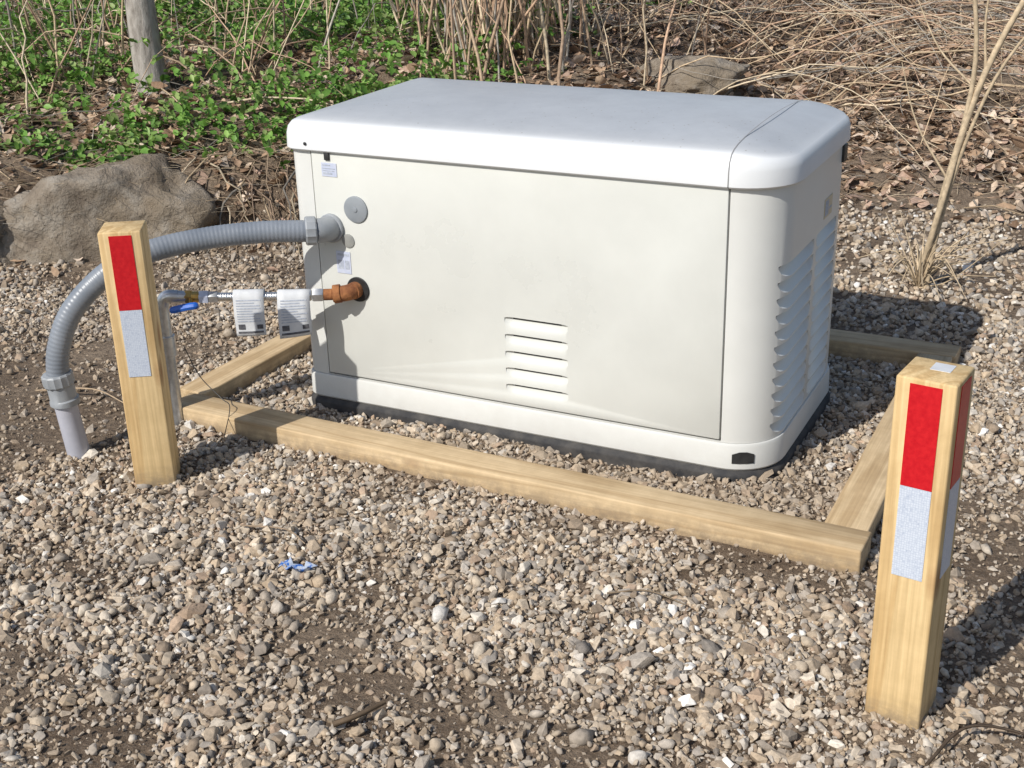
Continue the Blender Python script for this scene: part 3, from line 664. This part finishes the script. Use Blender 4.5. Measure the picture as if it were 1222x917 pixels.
# ---------------------------------------------------------------- timber frame
FR=empty("timber_frame")
def timber(name,a,b,zt0,zt1,w=.089,h=.089):
    a=Vector(a);b=Vector(b);L=(b-a).length; ang=math.atan2(b.y-a.y,b.x-a.x)
    o=box(name,0,L,-w/2,w/2,-h,0,M_woodx,FR,.004,2); o.location=(a.x,a.y,zt0); o.rotation_euler=(0,-math.atan2(zt1-zt0,L),ang); return o
timber("front_timber",(-.27,-.186),(1.462,-.232),.045,.052)
timber("left_timber",(-.272,-.138),(-.250,.96),.046,.045)
timber("right_timber",(1.410,-.184),(1.408,.84),.048,.045)
timber("back_timber",(-.2,.89),(1.46,.89),.048,.044)
V=[];F=[]; rs=random.Random(4); N=7
for i in range(N):
    for j in range(4): V.append((.455+.070*(i/(N-1)-.5)+rs.gauss(0,.006),-.714+.030*(j/3-.5)+rs.gauss(0,.006),.010+abs(rs.gauss(.006,.009))))
for i in range(N-1):
    for j in range(3): F.append((i*4+j,i*4+j+1,(i+1)*4+j+1,(i+1)*4+j))
mesh_obj("plastic_scrap",V,F,M_bluew,None,80)
# ---------------------------------------------------------------- world, light, camera
SA=Vector((-.33,-.945,0)).normalized(); el_=math.radians(41)
sun=bpy.data.lights.new("sun",'SUN'); sun.energy=4.7; sun.angle=math.radians(.6); sun.color=(1,.965,.905)
so=link(bpy.data.objects.new("sun",sun)); dirv=-(SA*math.cos(el_)+Vector((0,0,math.sin(el_)))); so.rotation_euler=dirv.to_track_quat('-Z','Y').to_euler(); so.location=(-2,-5,6)
w=bpy.data.worlds.new("World"); scene.world=w; w.use_nodes=True; nt=w.node_tree; sk=nt.nodes.new("ShaderNodeTexSky"); sk.sky_type='NISHITA'; sk.sun_disc=False; sk.sun_elevation=el_; sk.sun_rotation=math.atan2(SA.x,SA.y)
bg=nt.nodes["Background"]; bg.inputs[1].default_value=.115; nt.links.new(sk.outputs[0],bg.inputs[0])
yaw,pitch,roll=-0.4715,0.3958,-0.0282
cy,sy=math.cos(yaw),math.sin(yaw); cp,sp=math.cos(pitch),math.sin(pitch)
Fv=Vector((sy*cp,cy*cp,-sp)); rv=Vector((cy,-sy,0)); uv=rv.cross(Fv); R=rv*math.cos(roll)+uv*math.sin(roll); U=-rv*math.sin(roll)+uv*math.cos(roll)
cam=bpy.data.cameras.new("camera"); cam.lens=36*1549.8/1222; cam.sensor_width=36; cam.clip_end=500; cam.clip_start=.05
co=link(bpy.data.objects.new("camera",cam)); co.matrix_world=Matrix(((R.x,U.x,-Fv.x,1.8556),(R.y,U.y,-Fv.y,-2.4995),(R.z,U.z,-Fv.z,1.3228),(0,0,0,1))); scene.camera=co
scene.view_settings.view_transform='Standard'; scene.view_settings.look='None'; scene.view_settings.exposure=0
+===+
§ **TASK**
Determine how many lines of the listing above hold the word "scene". Report that number without anything else.

§ **COMPLETE RESPONSE**
4